▶ Exercise details
Print the lines starting at the line containing "Write the bpy" and ending at the line containing "return (*out, a)", exactly and in full, without the pictures.

▶ Data for this exercise
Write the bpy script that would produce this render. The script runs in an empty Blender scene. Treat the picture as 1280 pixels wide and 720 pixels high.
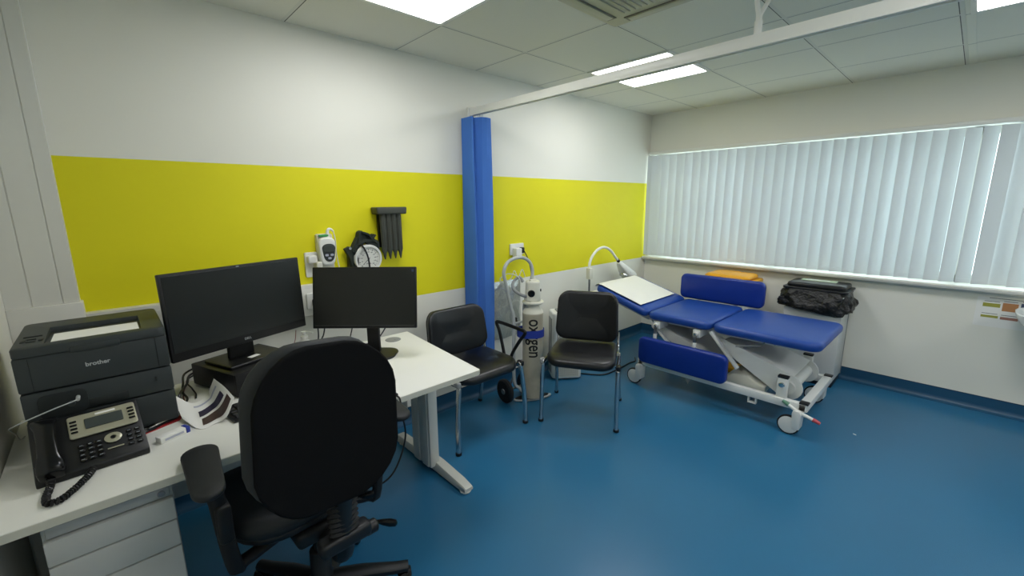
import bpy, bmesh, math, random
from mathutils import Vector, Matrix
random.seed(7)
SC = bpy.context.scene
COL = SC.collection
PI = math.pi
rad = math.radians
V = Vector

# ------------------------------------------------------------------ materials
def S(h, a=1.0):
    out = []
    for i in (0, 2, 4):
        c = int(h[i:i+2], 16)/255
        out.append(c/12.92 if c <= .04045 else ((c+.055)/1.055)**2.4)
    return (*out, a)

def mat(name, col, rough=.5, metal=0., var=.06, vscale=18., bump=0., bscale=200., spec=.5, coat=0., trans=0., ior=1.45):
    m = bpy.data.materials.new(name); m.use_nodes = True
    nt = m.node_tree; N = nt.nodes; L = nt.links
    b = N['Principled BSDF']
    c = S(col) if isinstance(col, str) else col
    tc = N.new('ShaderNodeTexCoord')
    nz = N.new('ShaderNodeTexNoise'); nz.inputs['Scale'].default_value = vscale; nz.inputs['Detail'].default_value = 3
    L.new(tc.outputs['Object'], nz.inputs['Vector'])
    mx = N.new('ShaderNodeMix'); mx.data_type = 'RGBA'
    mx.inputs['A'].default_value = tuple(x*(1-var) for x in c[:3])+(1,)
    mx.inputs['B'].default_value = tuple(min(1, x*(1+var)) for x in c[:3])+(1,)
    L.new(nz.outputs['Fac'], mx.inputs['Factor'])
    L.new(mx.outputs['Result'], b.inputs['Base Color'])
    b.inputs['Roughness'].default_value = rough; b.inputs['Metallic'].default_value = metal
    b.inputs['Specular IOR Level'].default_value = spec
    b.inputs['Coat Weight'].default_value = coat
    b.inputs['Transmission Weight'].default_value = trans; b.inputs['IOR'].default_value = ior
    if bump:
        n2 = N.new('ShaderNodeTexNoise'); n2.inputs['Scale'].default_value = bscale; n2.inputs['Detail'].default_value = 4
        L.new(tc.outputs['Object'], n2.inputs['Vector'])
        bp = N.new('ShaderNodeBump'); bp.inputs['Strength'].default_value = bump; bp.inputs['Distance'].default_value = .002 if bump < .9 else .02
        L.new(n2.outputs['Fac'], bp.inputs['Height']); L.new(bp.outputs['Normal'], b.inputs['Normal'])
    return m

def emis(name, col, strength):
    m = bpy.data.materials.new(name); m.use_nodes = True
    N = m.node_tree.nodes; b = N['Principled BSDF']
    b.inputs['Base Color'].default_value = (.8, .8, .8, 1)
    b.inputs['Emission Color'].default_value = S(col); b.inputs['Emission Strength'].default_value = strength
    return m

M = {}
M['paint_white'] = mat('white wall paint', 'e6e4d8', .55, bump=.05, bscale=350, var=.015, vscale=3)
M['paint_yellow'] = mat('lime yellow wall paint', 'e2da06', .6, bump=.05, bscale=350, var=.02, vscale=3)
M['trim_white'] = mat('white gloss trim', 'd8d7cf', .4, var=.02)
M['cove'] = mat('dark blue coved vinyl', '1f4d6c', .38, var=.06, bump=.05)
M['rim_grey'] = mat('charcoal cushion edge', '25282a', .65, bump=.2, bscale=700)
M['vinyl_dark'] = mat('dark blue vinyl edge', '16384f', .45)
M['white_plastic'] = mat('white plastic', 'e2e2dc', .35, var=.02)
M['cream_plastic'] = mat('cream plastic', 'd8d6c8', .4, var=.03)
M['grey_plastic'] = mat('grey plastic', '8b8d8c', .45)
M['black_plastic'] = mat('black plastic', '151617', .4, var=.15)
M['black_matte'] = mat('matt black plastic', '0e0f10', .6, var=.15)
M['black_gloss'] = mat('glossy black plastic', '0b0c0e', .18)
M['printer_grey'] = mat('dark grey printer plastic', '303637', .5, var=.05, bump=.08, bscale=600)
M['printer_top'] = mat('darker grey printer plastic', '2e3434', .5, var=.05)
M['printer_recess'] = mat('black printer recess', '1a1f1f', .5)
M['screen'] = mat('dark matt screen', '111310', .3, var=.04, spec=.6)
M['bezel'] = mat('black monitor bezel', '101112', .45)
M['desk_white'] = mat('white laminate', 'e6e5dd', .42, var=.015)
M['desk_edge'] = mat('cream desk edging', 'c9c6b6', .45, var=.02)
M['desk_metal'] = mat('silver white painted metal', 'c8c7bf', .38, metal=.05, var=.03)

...

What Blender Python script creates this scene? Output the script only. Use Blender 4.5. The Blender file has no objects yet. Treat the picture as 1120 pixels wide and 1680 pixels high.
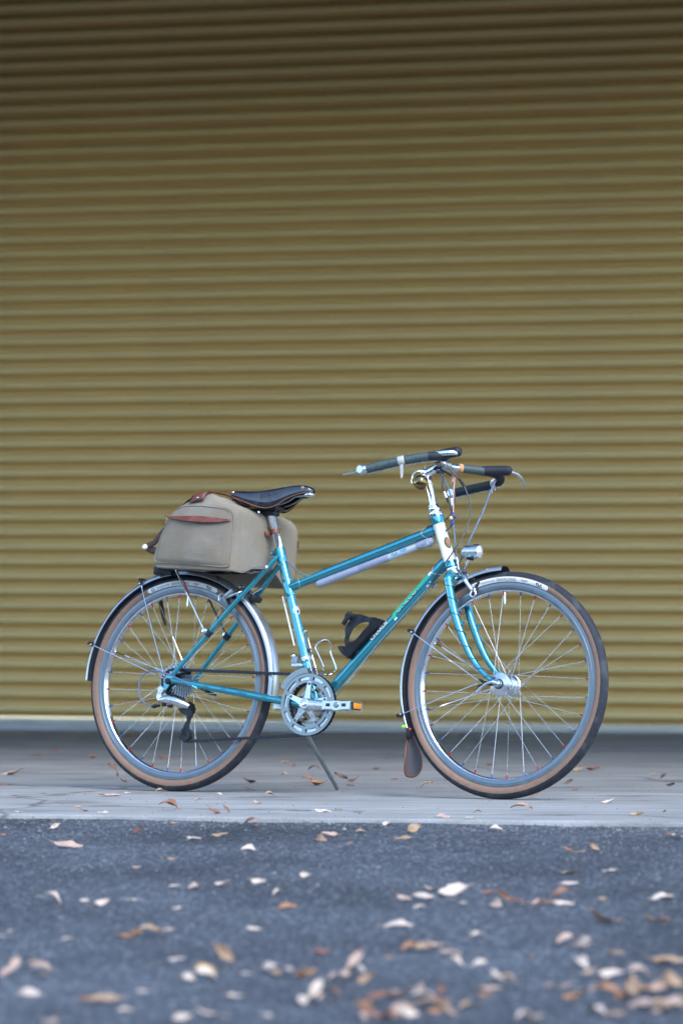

▶ Task output
Write the bpy script that would produce this render. The script runs in an empty Blender scene. Treat the picture as 1280 pixels wide and 720 pixels high.
import bpy, bmesh, math, random
from mathutils import Vector, Matrix
random.seed(7)
SC = bpy.context.scene
COL = SC.collection
PI = math.pi
rad = math.radians
V = Vector

# ------------------------------------------------------------------ materials
def S(h, a=1.0):
    out = []
    for i in (0, 2, 4):
        c = int(h[i:i+2], 16)/255
        out.append(c/12.92 if c <= .04045 else ((c+.055)/1.055)**2.4)
    return (*out, a)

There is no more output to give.